The Old Slave Mart Museum once had a slave jail standing behind it. From the arrival of the first slave ship through the Civil Rights era and into the present, Charleston’s Black residents have shaped the Holy City’s food culture, art, music, agriculture, faith, and her national reputation.

When you’re visiting tidy, pretty Charleston, it’s easy to forget the ugly fact that slave labor built all those handsome old townhouses, historic state buildings, iconic church steeples, and even the brick forts out on islands in the harbor. The enslaved people who lived here forever changed Charleston - and not just through their work in construction and in the fields, houses, and kitchens of the region. They introduced their own languages and rich traditions to the local culture. In South Carolina’s Lowcountry, the blended creole language of West African dialects and English - and the speakers of the language - became known as Gullah, and their foodways, art, crafts, and music exerted influence that still shapes Charleston.

To understand and learn about the centuries of Charleston’s racial conflict and coexistence, visitors to historic sites can see relics of the past that still resonate today: from the statue of a former slave who was executed for fomenting an uprising to the location of a lunch counter sit-in by Black teenagers to the slave quarters of an old plantation.

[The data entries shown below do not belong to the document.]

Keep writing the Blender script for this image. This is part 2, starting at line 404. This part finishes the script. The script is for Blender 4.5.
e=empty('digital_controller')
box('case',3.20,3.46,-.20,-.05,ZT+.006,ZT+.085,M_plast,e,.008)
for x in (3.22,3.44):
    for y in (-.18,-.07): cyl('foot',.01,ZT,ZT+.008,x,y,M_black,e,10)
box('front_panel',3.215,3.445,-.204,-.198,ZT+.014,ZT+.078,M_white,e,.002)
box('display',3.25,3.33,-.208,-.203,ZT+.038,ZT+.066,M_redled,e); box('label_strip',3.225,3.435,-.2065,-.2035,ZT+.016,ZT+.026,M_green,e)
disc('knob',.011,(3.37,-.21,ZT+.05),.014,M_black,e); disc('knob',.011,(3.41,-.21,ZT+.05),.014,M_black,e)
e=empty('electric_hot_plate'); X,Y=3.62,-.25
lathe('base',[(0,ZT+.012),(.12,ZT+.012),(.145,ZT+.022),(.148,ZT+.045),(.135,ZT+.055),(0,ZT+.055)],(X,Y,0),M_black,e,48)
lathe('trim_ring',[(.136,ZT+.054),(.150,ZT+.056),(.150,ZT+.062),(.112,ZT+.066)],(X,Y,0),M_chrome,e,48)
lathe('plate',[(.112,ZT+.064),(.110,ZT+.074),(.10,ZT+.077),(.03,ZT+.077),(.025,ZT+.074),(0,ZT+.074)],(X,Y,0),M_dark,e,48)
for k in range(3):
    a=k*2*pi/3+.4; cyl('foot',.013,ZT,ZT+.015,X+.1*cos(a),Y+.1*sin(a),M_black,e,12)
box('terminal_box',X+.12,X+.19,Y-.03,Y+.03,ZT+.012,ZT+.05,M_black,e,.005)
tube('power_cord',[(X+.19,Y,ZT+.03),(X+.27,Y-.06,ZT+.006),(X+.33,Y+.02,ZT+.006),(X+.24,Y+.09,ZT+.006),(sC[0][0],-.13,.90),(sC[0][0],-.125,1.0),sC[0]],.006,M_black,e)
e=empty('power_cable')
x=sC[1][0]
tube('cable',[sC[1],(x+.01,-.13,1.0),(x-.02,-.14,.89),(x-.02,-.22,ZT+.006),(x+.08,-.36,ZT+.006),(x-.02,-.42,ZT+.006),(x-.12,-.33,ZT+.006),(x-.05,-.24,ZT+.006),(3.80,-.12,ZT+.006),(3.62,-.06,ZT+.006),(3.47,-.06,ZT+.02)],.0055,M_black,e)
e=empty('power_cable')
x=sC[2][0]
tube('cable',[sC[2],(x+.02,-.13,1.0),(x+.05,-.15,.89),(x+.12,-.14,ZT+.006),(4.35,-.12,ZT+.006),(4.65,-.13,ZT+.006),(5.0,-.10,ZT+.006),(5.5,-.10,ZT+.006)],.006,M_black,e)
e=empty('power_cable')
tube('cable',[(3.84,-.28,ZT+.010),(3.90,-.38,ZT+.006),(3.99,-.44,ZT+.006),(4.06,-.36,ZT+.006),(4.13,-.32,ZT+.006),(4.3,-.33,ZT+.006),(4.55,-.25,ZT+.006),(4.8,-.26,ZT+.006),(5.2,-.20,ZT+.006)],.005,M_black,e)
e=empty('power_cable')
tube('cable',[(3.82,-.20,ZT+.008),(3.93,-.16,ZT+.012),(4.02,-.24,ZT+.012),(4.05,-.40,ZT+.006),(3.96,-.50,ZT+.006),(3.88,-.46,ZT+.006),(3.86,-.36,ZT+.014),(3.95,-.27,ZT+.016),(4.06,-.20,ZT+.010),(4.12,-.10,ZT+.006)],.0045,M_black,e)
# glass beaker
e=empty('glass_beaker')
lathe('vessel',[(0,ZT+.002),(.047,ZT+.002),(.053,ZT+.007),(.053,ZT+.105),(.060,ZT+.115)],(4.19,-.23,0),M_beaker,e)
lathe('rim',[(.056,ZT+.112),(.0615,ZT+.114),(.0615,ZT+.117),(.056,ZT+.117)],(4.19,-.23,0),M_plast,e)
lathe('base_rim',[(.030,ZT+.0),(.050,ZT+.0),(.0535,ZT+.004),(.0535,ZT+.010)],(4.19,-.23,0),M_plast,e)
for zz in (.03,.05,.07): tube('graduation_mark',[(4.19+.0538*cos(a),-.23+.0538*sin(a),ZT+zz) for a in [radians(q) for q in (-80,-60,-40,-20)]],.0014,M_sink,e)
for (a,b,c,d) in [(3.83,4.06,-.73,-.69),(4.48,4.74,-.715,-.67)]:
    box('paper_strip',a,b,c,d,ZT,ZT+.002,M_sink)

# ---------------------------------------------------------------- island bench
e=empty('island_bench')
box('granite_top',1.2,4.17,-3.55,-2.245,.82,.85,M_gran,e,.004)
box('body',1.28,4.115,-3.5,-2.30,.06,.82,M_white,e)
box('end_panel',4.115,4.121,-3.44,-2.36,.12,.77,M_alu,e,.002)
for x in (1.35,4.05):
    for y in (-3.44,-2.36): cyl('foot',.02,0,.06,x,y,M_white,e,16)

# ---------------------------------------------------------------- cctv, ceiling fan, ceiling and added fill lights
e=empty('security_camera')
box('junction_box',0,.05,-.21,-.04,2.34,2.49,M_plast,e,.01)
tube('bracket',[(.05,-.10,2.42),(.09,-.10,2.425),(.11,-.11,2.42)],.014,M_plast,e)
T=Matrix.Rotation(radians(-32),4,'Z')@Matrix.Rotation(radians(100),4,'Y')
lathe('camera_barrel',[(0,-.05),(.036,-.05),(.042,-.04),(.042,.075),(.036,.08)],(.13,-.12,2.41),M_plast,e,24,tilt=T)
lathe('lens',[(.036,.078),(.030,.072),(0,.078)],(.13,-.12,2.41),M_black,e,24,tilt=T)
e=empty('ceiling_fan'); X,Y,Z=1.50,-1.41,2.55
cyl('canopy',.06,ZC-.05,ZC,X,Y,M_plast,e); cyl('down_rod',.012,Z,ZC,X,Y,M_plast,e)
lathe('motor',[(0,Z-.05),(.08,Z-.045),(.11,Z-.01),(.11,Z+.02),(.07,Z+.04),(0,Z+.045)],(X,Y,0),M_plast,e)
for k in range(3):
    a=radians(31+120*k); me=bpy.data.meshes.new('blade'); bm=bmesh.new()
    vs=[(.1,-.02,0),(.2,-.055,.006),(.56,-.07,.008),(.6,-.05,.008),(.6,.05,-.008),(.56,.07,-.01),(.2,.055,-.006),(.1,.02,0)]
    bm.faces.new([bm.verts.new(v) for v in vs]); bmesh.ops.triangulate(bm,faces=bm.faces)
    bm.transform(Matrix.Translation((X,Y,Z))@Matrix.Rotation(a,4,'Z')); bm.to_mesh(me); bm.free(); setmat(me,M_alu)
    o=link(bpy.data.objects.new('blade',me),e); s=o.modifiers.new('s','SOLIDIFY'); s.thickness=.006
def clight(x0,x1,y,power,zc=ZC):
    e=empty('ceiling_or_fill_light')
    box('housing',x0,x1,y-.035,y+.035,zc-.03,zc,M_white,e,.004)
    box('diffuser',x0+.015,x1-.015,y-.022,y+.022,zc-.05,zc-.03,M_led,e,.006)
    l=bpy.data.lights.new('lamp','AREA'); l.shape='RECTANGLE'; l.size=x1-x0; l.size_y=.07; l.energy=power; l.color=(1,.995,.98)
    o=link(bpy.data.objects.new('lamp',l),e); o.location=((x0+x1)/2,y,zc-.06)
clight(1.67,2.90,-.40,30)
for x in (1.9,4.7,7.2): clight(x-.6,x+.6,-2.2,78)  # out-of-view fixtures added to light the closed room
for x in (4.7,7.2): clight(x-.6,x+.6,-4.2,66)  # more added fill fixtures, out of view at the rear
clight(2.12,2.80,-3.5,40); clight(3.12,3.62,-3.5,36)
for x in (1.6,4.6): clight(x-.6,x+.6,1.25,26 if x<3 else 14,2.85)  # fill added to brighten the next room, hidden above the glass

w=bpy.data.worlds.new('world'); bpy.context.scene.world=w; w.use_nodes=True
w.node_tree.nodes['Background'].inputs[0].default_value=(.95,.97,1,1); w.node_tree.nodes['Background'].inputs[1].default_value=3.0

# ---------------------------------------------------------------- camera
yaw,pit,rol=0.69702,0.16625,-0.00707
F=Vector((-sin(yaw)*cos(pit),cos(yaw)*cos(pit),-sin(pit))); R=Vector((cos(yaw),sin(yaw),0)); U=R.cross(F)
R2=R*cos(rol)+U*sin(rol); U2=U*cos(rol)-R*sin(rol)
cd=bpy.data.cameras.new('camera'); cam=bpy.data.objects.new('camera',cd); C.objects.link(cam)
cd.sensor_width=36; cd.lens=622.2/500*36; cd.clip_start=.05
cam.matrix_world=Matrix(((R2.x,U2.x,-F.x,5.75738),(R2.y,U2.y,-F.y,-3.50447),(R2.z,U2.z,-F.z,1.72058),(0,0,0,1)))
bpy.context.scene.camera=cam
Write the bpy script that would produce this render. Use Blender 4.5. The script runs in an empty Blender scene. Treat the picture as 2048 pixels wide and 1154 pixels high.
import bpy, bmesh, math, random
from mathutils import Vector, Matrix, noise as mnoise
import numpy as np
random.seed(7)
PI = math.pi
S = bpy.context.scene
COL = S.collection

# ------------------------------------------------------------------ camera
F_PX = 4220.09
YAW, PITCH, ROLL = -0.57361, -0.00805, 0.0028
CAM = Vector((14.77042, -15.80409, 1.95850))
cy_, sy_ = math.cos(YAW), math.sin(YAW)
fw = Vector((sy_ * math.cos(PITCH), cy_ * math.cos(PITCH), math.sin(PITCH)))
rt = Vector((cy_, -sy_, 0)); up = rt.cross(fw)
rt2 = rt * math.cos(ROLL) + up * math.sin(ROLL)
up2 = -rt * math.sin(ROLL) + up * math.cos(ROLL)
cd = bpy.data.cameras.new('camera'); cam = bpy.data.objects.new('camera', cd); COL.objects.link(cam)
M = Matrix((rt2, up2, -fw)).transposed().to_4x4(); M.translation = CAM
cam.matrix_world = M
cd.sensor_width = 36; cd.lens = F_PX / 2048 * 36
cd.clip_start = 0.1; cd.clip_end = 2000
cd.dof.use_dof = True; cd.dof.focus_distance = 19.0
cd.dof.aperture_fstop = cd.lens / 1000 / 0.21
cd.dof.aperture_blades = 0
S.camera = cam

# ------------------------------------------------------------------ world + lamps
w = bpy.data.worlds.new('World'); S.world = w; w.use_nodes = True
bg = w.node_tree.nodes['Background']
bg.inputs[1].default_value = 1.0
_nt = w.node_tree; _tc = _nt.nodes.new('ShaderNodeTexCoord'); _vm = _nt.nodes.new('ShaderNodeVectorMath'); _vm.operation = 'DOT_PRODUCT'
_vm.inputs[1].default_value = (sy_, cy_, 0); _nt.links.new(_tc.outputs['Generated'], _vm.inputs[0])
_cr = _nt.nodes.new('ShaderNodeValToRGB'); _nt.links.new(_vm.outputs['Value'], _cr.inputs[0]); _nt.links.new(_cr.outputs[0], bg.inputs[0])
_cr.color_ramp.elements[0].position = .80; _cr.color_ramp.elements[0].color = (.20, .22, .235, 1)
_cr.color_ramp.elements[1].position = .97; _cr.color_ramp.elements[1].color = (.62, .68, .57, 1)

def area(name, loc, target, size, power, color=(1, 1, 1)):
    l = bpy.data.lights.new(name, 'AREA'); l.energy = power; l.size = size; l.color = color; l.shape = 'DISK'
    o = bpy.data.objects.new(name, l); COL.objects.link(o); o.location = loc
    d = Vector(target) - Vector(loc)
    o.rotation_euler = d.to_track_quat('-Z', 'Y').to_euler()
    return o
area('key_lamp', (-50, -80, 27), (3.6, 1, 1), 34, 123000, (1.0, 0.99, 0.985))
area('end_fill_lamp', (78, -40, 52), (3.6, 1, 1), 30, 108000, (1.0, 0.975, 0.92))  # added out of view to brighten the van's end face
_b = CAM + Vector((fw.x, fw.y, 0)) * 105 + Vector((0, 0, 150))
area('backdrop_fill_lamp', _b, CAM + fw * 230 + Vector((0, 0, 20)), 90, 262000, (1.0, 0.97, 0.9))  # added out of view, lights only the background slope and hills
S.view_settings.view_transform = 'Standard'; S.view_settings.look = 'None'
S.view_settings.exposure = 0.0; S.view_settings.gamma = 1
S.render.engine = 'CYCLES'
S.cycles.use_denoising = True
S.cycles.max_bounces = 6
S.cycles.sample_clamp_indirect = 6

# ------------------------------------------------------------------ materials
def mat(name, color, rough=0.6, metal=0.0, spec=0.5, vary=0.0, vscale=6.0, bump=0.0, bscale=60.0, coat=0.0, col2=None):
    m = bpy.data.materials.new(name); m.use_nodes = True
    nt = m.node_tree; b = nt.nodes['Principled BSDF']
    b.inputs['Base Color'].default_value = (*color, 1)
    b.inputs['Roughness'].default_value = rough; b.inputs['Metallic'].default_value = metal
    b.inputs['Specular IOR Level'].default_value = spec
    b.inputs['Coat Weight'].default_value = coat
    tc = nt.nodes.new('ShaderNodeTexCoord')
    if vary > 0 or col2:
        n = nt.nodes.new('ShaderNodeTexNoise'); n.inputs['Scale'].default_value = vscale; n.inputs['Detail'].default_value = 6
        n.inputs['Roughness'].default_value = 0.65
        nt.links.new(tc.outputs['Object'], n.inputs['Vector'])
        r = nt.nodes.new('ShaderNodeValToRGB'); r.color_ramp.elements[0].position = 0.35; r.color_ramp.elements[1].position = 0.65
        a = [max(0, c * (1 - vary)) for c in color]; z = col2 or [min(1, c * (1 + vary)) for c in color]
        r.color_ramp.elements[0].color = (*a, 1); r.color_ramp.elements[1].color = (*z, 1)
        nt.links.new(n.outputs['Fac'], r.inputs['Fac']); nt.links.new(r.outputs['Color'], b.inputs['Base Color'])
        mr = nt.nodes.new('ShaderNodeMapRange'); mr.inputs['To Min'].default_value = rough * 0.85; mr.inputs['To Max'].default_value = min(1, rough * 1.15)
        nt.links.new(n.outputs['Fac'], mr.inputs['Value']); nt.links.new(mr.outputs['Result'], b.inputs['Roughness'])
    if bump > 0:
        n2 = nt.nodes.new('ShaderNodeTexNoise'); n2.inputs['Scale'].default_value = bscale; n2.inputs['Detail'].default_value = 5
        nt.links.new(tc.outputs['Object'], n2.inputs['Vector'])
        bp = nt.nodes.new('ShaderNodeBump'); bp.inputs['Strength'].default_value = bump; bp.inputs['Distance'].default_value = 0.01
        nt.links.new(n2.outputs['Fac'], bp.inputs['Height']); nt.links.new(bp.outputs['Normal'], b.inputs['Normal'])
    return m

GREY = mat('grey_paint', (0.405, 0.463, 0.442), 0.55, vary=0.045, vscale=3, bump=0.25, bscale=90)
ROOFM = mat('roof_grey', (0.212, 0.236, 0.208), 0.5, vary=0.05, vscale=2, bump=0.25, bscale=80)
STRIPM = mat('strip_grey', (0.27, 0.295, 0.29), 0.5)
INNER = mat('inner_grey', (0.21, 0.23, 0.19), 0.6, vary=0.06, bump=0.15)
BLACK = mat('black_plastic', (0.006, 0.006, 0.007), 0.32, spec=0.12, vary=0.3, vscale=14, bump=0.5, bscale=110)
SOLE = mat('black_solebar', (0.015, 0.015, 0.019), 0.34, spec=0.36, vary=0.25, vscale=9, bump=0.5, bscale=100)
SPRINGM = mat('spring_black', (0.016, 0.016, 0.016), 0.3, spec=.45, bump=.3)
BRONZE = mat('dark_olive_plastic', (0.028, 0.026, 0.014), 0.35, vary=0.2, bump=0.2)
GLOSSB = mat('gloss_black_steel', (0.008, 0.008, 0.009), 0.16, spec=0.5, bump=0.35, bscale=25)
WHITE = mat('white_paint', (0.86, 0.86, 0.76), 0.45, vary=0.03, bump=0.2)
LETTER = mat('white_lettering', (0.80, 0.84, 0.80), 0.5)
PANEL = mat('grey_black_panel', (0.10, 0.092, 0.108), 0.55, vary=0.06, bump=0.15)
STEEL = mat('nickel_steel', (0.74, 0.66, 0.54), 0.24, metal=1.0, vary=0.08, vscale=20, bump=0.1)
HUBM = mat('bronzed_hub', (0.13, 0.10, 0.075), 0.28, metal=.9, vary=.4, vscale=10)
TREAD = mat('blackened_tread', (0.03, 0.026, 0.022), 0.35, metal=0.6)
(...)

Courtesy of Explore Charleston - Mother Emanuel AME Church The Emanuel African Methodist Episcopal Church, known as Mother Emanuel, on Calhoun Street is the congregation’s third home; the first was burned by white citizens, the second was destroyed in an earthquake. Emanuel African Methodist Episcopal Church, the oldest African Methodist Episcopal church in the southern United States, was founded in 1816 in Charleston and has been a touchstone of racial tension in the city ever since. In 1822, local whites burned down the church and executed 35 men, including church elder Denmark Vesey, for their involvement in a slave revolt plot. Fear of more potential uprisings led white Charleston to outlaw Black churches, so Mother Emanuel’s congregation met and worshipped in secret until after the Civil War.

During the 20th century, the church hosted thinkers and civil rights leaders like Martin Luther King, Jr., and Booker T. Washington and maintained a reputation for race activism and labor rights. In 2015, a shooting at Mother Emanuel by a 21-year-old white supremacist left eight congregation members and the pastor dead. The national press seemed almost as shocked by the congregation’s graceful and swift forgiveness as by the unspeakable crime. In June 2019, Emanuel, a documentary chronicling the massacre and the church’s reaction of forgiveness and faith, was released.

Old Slave Mart Museum Often staffed by docents who can trace their family history to enslaved people from the area, the Old Slave Mart Museum tells the story of Charleston’s prominent role in the brutal system of purchasing and trading human beings. Around 40 percent of the enslaved people entering the United States came through the port of Charleston and were handled by the city’s brokers, lawyers, and auctioneers. When 19th-century visitors to Charleston began to chronicle their horrified reaction to the sight of people being bought and sold, the city decreed that the slave auctions be moved indoors, away from the prying eyes of outsiders. This structure, built in 1859 in Charleston’s French Quarter, is believed to be the last extant slave showroom and auction house from the scores that once existed. Inside the museum, through photos, text panels, and a few chilling artifacts, visitors learn about the city’s slave trade and about the people who were held and sold here.